▶ _Problem requirements_
Tally up the lines where the string "Python" appears; reply with the number only.

——————

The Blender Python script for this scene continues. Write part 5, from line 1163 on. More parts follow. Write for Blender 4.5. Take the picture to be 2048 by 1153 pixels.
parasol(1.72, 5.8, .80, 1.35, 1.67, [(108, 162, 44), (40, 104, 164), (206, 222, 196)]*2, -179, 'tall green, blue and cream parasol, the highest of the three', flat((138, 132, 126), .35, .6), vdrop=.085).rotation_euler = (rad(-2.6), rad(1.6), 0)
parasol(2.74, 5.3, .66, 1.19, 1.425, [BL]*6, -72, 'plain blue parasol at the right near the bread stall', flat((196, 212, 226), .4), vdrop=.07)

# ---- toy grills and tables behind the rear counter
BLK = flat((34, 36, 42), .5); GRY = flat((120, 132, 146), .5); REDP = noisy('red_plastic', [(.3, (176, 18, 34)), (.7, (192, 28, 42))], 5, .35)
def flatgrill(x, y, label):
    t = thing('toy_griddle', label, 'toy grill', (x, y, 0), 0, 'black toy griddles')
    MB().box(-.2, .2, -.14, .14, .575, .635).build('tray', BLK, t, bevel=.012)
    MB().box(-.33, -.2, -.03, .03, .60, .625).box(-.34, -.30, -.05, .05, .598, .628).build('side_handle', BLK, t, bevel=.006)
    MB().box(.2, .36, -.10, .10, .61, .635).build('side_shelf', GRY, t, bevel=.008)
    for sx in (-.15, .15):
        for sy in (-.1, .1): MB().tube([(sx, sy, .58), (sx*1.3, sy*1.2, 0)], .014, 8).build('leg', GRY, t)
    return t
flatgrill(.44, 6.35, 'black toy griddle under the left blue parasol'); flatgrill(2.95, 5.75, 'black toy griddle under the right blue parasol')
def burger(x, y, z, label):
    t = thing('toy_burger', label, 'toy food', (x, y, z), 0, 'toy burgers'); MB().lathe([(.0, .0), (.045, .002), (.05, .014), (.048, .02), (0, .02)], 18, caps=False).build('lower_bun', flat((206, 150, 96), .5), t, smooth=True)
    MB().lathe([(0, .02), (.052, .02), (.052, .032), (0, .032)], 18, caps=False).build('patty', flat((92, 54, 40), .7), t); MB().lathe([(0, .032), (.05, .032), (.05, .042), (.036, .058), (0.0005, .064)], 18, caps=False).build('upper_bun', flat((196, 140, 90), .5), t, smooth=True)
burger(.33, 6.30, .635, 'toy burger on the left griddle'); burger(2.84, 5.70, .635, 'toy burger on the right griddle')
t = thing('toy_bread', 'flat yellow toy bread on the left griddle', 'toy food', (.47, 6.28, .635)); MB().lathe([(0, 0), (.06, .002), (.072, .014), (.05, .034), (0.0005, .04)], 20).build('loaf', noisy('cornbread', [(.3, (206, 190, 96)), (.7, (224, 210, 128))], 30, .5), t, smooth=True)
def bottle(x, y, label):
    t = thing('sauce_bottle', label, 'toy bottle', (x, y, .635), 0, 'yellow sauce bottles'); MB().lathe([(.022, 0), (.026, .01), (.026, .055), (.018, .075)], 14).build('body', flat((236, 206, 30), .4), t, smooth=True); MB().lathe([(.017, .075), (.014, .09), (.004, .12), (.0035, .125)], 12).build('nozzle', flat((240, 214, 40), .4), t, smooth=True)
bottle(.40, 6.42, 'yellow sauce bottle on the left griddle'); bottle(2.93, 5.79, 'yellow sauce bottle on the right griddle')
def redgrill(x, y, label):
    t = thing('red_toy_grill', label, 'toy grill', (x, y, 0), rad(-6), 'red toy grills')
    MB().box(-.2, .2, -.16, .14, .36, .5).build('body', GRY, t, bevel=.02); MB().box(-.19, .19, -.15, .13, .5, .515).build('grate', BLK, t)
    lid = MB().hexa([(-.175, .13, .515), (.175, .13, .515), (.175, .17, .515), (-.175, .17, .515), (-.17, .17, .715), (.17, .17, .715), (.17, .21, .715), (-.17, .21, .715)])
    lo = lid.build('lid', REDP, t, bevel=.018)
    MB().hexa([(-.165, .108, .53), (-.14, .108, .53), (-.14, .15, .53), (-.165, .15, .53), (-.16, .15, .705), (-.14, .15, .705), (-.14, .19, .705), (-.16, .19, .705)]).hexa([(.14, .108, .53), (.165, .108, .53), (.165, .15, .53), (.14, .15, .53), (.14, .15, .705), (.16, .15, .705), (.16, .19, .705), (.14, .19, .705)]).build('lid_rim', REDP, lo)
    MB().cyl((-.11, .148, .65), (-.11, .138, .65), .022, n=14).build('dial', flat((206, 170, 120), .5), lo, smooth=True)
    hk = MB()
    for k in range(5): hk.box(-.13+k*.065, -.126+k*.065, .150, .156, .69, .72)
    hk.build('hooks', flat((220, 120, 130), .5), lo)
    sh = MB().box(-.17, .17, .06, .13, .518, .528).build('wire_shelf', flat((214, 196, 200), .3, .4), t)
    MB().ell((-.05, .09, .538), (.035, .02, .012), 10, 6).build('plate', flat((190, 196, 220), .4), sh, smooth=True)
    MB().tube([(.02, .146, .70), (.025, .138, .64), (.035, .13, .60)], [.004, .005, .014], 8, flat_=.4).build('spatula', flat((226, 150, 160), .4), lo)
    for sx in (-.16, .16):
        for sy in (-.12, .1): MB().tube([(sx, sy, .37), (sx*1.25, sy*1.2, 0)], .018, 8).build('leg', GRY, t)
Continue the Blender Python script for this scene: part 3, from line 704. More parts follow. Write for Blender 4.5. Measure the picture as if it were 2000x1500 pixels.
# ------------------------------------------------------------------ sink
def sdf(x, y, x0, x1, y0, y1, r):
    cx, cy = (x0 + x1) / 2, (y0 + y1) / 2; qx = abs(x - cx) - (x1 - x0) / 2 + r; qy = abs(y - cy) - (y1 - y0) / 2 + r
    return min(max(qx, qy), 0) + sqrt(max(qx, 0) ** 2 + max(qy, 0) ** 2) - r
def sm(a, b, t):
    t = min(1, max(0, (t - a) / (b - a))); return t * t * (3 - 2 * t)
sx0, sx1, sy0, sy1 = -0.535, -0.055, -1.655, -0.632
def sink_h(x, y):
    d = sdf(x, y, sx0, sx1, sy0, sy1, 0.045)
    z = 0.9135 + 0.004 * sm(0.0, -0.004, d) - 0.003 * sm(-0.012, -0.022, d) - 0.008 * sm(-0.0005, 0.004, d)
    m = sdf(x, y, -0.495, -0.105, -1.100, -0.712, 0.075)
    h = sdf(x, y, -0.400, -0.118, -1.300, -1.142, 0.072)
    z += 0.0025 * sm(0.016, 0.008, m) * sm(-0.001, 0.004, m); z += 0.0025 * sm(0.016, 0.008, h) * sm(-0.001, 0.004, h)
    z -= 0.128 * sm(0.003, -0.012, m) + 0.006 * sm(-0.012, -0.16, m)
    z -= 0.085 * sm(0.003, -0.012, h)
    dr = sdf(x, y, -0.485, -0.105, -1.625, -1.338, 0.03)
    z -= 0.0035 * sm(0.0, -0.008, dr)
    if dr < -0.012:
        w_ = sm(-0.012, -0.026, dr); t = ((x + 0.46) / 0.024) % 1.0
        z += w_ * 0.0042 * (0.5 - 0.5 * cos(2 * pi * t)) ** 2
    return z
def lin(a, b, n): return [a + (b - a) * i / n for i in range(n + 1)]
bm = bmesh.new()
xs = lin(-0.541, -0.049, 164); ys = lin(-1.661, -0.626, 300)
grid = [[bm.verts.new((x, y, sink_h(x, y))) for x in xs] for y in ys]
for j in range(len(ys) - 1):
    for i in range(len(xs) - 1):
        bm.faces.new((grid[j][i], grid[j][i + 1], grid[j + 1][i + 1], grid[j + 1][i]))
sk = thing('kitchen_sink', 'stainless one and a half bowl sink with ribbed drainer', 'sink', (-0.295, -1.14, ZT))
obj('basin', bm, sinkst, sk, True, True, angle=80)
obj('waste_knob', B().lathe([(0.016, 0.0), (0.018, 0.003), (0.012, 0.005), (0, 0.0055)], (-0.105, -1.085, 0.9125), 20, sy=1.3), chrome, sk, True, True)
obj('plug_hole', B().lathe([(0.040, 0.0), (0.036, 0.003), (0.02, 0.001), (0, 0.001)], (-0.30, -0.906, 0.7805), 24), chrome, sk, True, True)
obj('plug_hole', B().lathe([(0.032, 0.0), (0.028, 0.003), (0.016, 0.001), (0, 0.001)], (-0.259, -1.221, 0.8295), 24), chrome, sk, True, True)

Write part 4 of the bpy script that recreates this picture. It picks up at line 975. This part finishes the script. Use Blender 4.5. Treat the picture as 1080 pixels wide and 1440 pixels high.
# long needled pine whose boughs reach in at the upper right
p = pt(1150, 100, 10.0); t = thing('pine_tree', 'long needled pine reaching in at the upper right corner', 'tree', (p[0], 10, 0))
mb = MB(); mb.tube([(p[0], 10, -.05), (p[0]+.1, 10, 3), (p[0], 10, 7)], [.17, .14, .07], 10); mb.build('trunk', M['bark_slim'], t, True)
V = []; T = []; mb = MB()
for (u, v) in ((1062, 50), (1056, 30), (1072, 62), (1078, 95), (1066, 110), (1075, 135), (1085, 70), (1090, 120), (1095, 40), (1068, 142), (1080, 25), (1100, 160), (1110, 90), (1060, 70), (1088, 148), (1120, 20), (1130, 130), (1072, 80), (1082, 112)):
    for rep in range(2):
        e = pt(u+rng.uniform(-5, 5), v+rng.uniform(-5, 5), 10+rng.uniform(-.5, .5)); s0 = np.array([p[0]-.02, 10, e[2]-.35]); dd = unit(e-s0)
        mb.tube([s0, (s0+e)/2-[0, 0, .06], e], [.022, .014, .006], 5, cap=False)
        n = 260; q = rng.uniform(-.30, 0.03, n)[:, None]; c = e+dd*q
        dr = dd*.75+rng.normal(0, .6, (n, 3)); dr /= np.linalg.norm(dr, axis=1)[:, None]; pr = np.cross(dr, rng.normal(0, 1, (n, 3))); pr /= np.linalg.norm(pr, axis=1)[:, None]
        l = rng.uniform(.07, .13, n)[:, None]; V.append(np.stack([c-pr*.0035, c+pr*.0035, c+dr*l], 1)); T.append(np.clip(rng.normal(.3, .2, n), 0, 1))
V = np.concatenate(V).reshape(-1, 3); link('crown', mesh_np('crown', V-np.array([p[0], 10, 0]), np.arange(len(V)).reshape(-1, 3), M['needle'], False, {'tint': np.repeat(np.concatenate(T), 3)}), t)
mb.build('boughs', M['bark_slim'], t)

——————

▶ _Finished task_
2